Source: Social Credit Party
At last, fifty years too late, a government has recommended protection of elite vegetable growing land from urban sprawl.
In 1973, Social Credit, way ahead of its time with policy proposals as usual, published You and Your Environment, a twenty eight page green paper which, amongst a raft of environmental policy proposals, recommended exactly that.
“A system of environmental zoning for the nation is strongly recommended….. so that each part is put to it’s best use, whatever it be, for fruit growing, cropping, grazing or silviculture”.
“Land should be rated according to its zoned use value and not by the present artificial standards”.
“The concept of satellite suburbs, built on poorer class land, linked to major centres by rapid transit systems should be fostered”.

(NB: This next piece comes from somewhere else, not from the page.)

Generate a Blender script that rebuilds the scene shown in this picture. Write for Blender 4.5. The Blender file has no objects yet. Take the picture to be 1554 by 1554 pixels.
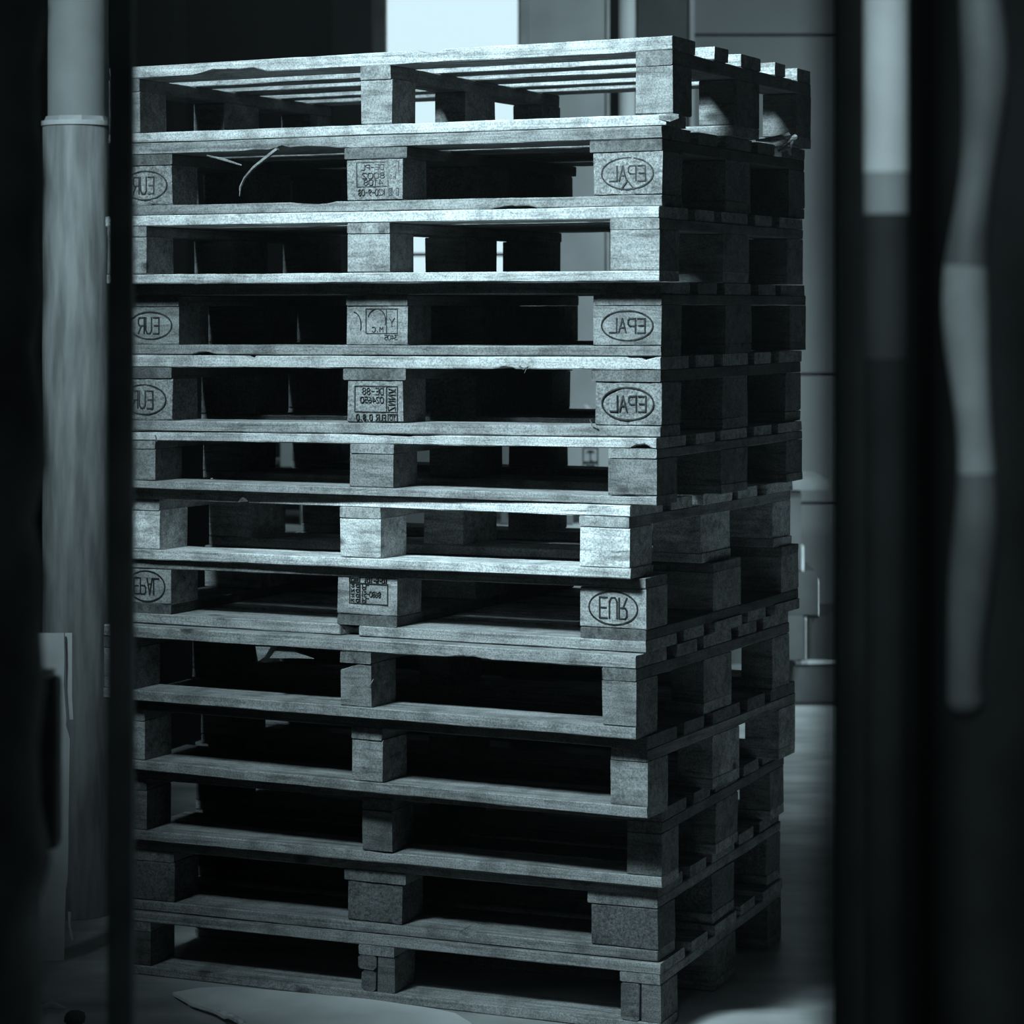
import bpy, bmesh, math, random
from mathutils import Vector, Matrix, noise

# ------------------------------------------------------------------ camera
SC = bpy.context.scene
COL = SC.collection
FPX, CX, HY, CAMZ = 3900.0, 777.0, 465.0, 1.39
cam_d = bpy.data.cameras.new('camera')
cam = bpy.data.objects.new('camera', cam_d)
COL.objects.link(cam)
cam.location = (0, 0, CAMZ)
cam.rotation_euler = (math.pi / 2, 0, 0)
cam_d.sensor_width = 36.0
cam_d.lens = 36.0 * FPX / 1554.0
cam_d.shift_y = -(777.0 - HY) / 1554.0
cam_d.clip_start = 0.05
cam_d.clip_end = 60
cam_d.dof.use_dof = True
cam_d.dof.focus_distance = 5.0
cam_d.dof.aperture_fstop = 5.6
SC.camera = cam

# ------------------------------------------------------------------ world, exposure
w = bpy.data.worlds.new('world')
SC.world = w
w.use_nodes = True
w.node_tree.nodes['Background'].inputs[0].default_value = (0.62, 0.88, 1.0, 1)
w.node_tree.nodes['Background'].inputs[1].default_value = 0.02
vs_ = w.node_tree.nodes.new('ShaderNodeVolumeScatter')      # thin haze added to lift the blacks
vs_.inputs['Density'].default_value = 0.003
w.node_tree.links.new(vs_.outputs[0], w.node_tree.nodes['World Output'].inputs['Volume'])
SC.view_settings.view_transform = 'Standard'
SC.view_settings.look = 'None'
SC.view_settings.exposure = 0.0
SC.view_settings.gamma = 1.0
SC.view_settings.use_curve_mapping = False

# ------------------------------------------------------------------ lights
TINT = (0.66, 0.92, 1.0)


def area(name, loc, aim, sx, sy, power, spread=180, color=TINT):
    d = bpy.data.lights.new(name, 'AREA')
    d.shape = 'RECTANGLE'
    d.size, d.size_y = sx, sy
    d.energy = power
    d.color = color
    d.spread = math.radians(spread)
    o = bpy.data.objects.new(name, d)
    COL.objects.link(o)
    o.location = loc
    v = Vector(aim) - Vector(loc)
    o.rotation_euler = v.to_track_quat('-Z', 'Z').to_euler()
    return o


area('window_daylight', (-1.9, 2.7, 4.0), (0.0, 4.8, 2.2), 1.0, 0.6, 62, 46)
area('roof_light_rear', (2.5, 6.2, 4.6), (0.95, 9.6, 0.4), 0.8, 0.8, 28, 64)
area('pipe_fill', (-0.1, 0.9, 3.3), (0.42, 2.2, 1.5), 0.25, 0.25, 6, 36)  # unseen lamp added to light the foreground pipes
area('fill_behind_camera', (0, -1.5, 4.6), (0, 3.0, 1.0), 2.0, 2.0, 8)  # unseen broad fill added behind the camera to lift the blacks
SC.cycles.max_bounces = 5
SC.cycles.volume_bounces = 0


def at(px, py, Y):
    """world point seen at photo pixel (px, py) at depth Y"""
    return Vector(((px - CX) / FPX * Y, Y, CAMZ + (HY - py) / FPX * Y))


# ------------------------------------------------------------------ materials
def lin(g):
    g = g / 255.0
    return g / 12.92 if g <= 0.04045 else ((g + 0.055) / 1.055) ** 2.4


MATS = {}


def nodes_of(name):
    m = bpy.data.materials.new(name)
    m.use_nodes = True
    nt = m.node_tree
    bs = nt.nodes['Principled BSDF']
    return m, nt, bs


def wood(tone, kind='long'):
    key = ('wood', round(tone, 3), kind)
    if key in MATS:
        return MATS[key]
    m, nt, bs = nodes_of('wood_%s' % kind)
    N, L = nt.nodes, nt.links
    bs.inputs['Roughness'].default_value = 0.85
    bs.inputs['Specular IOR Level'].default_value = 0.15
    tc = N.new('ShaderNodeTexCoord')
    oi = N.new('ShaderNodeObjectInfo')
    mul = N.new('ShaderNodeMath'); mul.operation = 'MULTIPLY'; mul.inputs[1].default_value = 37.0
    L.new(oi.outputs['Random'], mul.inputs[0])
    add = N.new('ShaderNodeVectorMath'); add.operation = 'ADD'
    L.new(tc.outputs['Object'], add.inputs[0]); L.new(mul.outputs[0], add.inputs[1])
    mp = N.new('ShaderNodeMapping')
    sc = {'long': (3, 70, 110), 'cross': (75, 3, 55), 'chip': (150, 150, 170), 'block': (9, 60, 75)}[kind]
    mp.inputs['Scale'].default_value = sc
    L.new(add.outputs[0], mp.inputs['Vector'])
    gn = N.new('ShaderNodeTexNoise')
    gn.inputs['Scale'].default_value = 1.0
    gn.inputs['Detail'].default_value = 5.0
    gn.inputs['Roughness'].default_value = 0.6
    gn.inputs['Distortion'].default_value = 0.6 if kind != 'chip' else 0.0
    L.new(mp.outputs[0], gn.inputs['Vector'])
    r1 = N.new('ShaderNodeValToRGB')
    if kind == 'chip':
        st = [(0.30, 0.35), (0.43, 0.72), (0.56, 1.0), (0.75, 1.25)]
    elif kind == 'cross':
        st = [(0.28, 0.45), (0.46, 0.85), (0.6, 1.05), (0.75, 1.2)]
    else:
        st = [(0.28, 0.4), (0.43, 0.85), (0.56, 1.08), (0.7, 1.3)]
    el = r1.color_ramp.elements
    while len(el) < len(st):
        el.new(0.5)
    for e, (p, v) in zip(el, st):
        e.position = p
        v *= tone
        e.color = (v, v, v, 1)
    L.new(gn.outputs['Fac'], r1.inputs[0])
    # broad stains and dirt
    bn = N.new('ShaderNodeTexNoise')
    bn.inputs['Scale'].default_value = 16.0
    bn.inputs['Detail'].default_value = 6.0
    bn.inputs['Roughness'].default_value = 0.62
    L.new(add.outputs[0], bn.inputs['Vector'])
    r2 = N.new('ShaderNodeValToRGB')
    e2 = r2.color_ramp.elements
    e2[0].position = 0.36; e2[0].color = (0.6, 0.6, 0.6, 1)
    e2[1].position = 0.55; e2[1].color = (1, 1, 1, 1)
    L.new(bn.outputs['Fac'], r2.inputs[0])
    mx = N.new('ShaderNodeMix'); mx.data_type = 'RGBA'; mx.blend_type = 'MULTIPLY'
    mx.inputs['Factor'].default_value = 1.0
    L.new(r1.outputs[0], mx.inputs['A']); L.new(r2.outputs[0], mx.inputs['B'])
    out = mx.outputs['Result']
    # fine grit
    fn = N.new('ShaderNodeTexNoise')
    fn.inputs['Scale'].default_value = 330.0
    fn.inputs['Detail'].default_value = 3.0
    L.new(add.outputs[0], fn.inputs['Vector'])
    rf = N.new('ShaderNodeValToRGB')
    ef = rf.color_ramp.elements
    lo = 0.6 if kind == 'chip' else 0.62
    ef[0].position = 0.36; ef[0].color = (lo, lo, lo, 1)
    ef[1].position = 0.60; ef[1].color = (1.15, 1.15, 1.15, 1)
    L.new(fn.outputs['Fac'], rf.inputs[0])
    mf = N.new('ShaderNodeMix'); mf.data_type = 'RGBA'; mf.blend_type = 'MULTIPLY'
    mf.inputs['Factor'].default_value = 1.0
    L.new(out, mf.inputs['A']); L.new(rf.outputs[0], mf.inputs['B'])
    out = mf.outputs['Result']
    if kind in ('long', 'block', 'cross'):
        # drying cracks and open grain
        mc = N.new('ShaderNodeMapping')
        mc.inputs['Scale'].default_value = (2.2, 26, 26) if kind != 'cross' else (26, 2.2, 26)
        L.new(add.outputs[0], mc.inputs['Vector'])
        cn = N.new('ShaderNodeTexNoise')
        cn.inputs['Scale'].default_value = 1.3; cn.inputs['Detail'].default_value = 4; cn.inputs['Distortion'].default_value = 0.8
        L.new(mc.outputs[0], cn.inputs['Vector'])
        rc = N.new('ShaderNodeValToRGB')
        ec = rc.color_ramp.elements
        ec[0].position = 0.487; ec[0].color = (1, 1, 1, 1)
        ec[1].position = 0.500; ec[1].color = (0.45, 0.45, 0.45, 1)
        e3c = ec.new(0.506); e3c.color = (1, 1, 1, 1)
        L.new(cn.outputs['Fac'], rc.inputs[0])
        mk = N.new('ShaderNodeMix'); mk.data_type = 'RGBA'; mk.blend_type = 'MULTIPLY'
        mk.inputs['Factor'].default_value = 0.8
        L.new(out, mk.inputs['A']); L.new(rc.outputs[0], mk.inputs['B'])
        out = mk.outputs['Result']
    if kind in ('long', 'block'):
        # knots
        mp2 = N.new('ShaderNodeMapping')
        mp2.inputs['Scale'].default_value = (5.0, 9.0, 9.0)
        L.new(add.outputs[0], mp2.inputs['Vector'])
        vo = N.new('ShaderNodeTexVoronoi')
        vo.inputs['Scale'].default_value = 1.0
        L.new(mp2.outputs[0], vo.inputs['Vector'])
        r3 = N.new('ShaderNodeValToRGB')
        e3 = r3.color_ramp.elements
        e3[0].position = 0.05; e3[0].color = (0.3, 0.3, 0.3, 1)
        e3[1].position = 0.12; e3[1].color = (1, 1, 1, 1)
        L.new(vo.outputs['Distance'], r3.inputs[0])
        m3 = N.new('ShaderNodeMix'); m3.data_type = 'RGBA'; m3.blend_type = 'MULTIPLY'
        m3.inputs['Factor'].default_value = 1.0
        L.new(out, m3.inputs['A']); L.new(r3.outputs[0], m3.inputs['B'])
        out = m3.outputs['Result']
    L.new(out, bs.inputs['Base Color'])
    bp = N.new('ShaderNodeBump')
    bp.inputs['Strength'].default_value = 0.7 if kind == 'chip' else 0.45
    bp.inputs['Distance'].default_value = 0.002
    L.new(gn.outputs['Fac'], bp.inputs['Height'])
    L.new(bp.outputs[0], bs.inputs['Normal'])
    MATS[key] = m
    return m


def plain(name, tone, rough=0.7, spec=0.3, metal=0.0, nscale=6.0, namp=0.2, stretch=(1, 1, 1), bump=0.0, tint=(1, 1, 1)):
    key = ('plain', name)
    if key in MATS:
        return MATS[key]
    m, nt, bs = nodes_of(name)
    N, L = nt.nodes, nt.links
    bs.inputs['Roughness'].default_value = rough
    bs.inputs['Specular IOR Level'].default_value = spec
    bs.inputs['Metallic'].default_value = metal
    tc = N.new('ShaderNodeTexCoord')
    mp = N.new('ShaderNodeMapping'); mp.inputs['Scale'].default_value = stretch
    L.new(tc.outputs['Object'], mp.inputs['Vector'])
    gn = N.new('ShaderNodeTexNoise')
    gn.inputs['Scale'].default_value = nscale; gn.inputs['Detail'].default_value = 6
    L.new(mp.outputs[0], gn.inputs['Vector'])
    r = N.new('ShaderNodeValToRGB')
    e = r.color_ramp.elements
    a, b = tone * (1 - namp), tone * (1 + namp)
    e[0].position = 0.35; e[0].color = (a * tint[0], a * tint[1], a * tint[2], 1)
    e[1].position = 0.65; e[1].color = (b * tint[0], b * tint[1], b * tint[2], 1)
    L.new(gn.outputs['Fac'], r.inputs[0])
    L.new(r.outputs[0], bs.inputs['Base Color'])
    if bump:
        bp = N.new('ShaderNodeBump'); bp.inputs['Strength'].default_value = bump
        bp.inputs['Distance'].default_value = 0.01
        L.new(gn.outputs['Fac'], bp.inputs['Height']); L.new(bp.outputs[0], bs.inputs['Normal'])
    MATS[key] = m
    return m


def emit(name, col, strength):
    m, nt, bs = nodes_of(name)
    bs.inputs['Base Color'].default_value = (0.02, 0.02, 0.02, 1)
    bs.inputs['Emission Color'].default_value = (*col, 1)
    bs.inputs['Emission Strength'].default_value = strength
    return m


INK = plain('stamp_ink', 0.03, 0.9, 0.1, nscale=60, namp=0.5)
INK2 = plain('faded_stamp_ink', 0.025, 0.9, 0.1, nscale=60, namp=0.6)

# ------------------------------------------------------------------ mesh helpers


def link(name, bm, mat, parent=None, loc=None, smooth=False):
    me = bpy.data.meshes.new(name)
    bmesh.ops.recalc_face_normals(bm, faces=bm.faces[:])
    bm.to_mesh(me)
    bm.free()
    me.materials.append(mat)
    if smooth:
        for p in me.polygons:
            p.use_smooth = len(p.vertices) == 4
    o = bpy.data.objects.new(name, me)
    COL.objects.link(o)
    if parent is not None:
        o.parent = parent
    if loc is not None:
        o.location = loc
    return o


def tag(o, label=None, cat=None, group=None, kind=None):
    if label: o['label'] = label
    if cat: o['category'] = cat
    if group: o['group'] = group
    if kind: o['kind'] = kind
    return o


def empty(name, loc, rz=0.0):
    o = bpy.data.objects.new(name, None)
    o.empty_display_size = 0.1
    COL.objects.link(o)
    o.location = loc
    o.rotation_euler = (0, 0, rz)
    return o


def box(bm, x0, x1, y0, y1, z0, z1, bev=0.0):
    vs = [bm.verts.new((x, y, z)) for x in (x0, x1) for y in (y0, y1) for z in (z0, z1)]
    f = []
    for q in ((0, 1, 3, 2), (4, 6, 7, 5), (0, 4, 5, 1), (2, 3, 7, 6), (0, 2, 6, 4), (1, 5, 7, 3)):
        f.append(bm.faces.new([vs[i] for i in q]))
    if bev > 0:
        es = list({e for ff in f for e in ff.edges})
        bmesh.ops.bevel(bm, geom=es, offset=bev, segments=2, affect='EDGES', profile=0.6)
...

Sadly the national policy statement is in direct conflict with the government’s dictate to councils – agreed in the Housing Supply Bill compact with National in 2021 – to free up more land for housing, claiming councils’ policies of trying to limit urban sprawl were a major contributor to high building costs.
The then National Party leader, Judith Collins said that in April, she “presented a draft Bill that would have required local authorities to zone more space for new housing, drastically cutting consent requirements for those wishing to build new dwellings whether through intensification or greenfields development”.
On top of which the government has thrown the responsibility of identifying those elite soils, and the costs of doing so, onto councils without any accompanying financial support.
Councils are left with two opposing, competing priorities – free up land, as Auckland Council has done with massive housing development on prime vegetable growing land in Pukekohe, or protect that land and find somewhere else for houses.
Government must financially support councils to identify elite soils and make it clear that protection of them is the top priority.
In the light of the new announcement, National’s housing spokeswoman Nicola Willis now needs front up with what its policy is on protection of elite soils.
The government should adopt many more of Social Credit’s proposals in You and Your Environment from 1973, and catch up with us.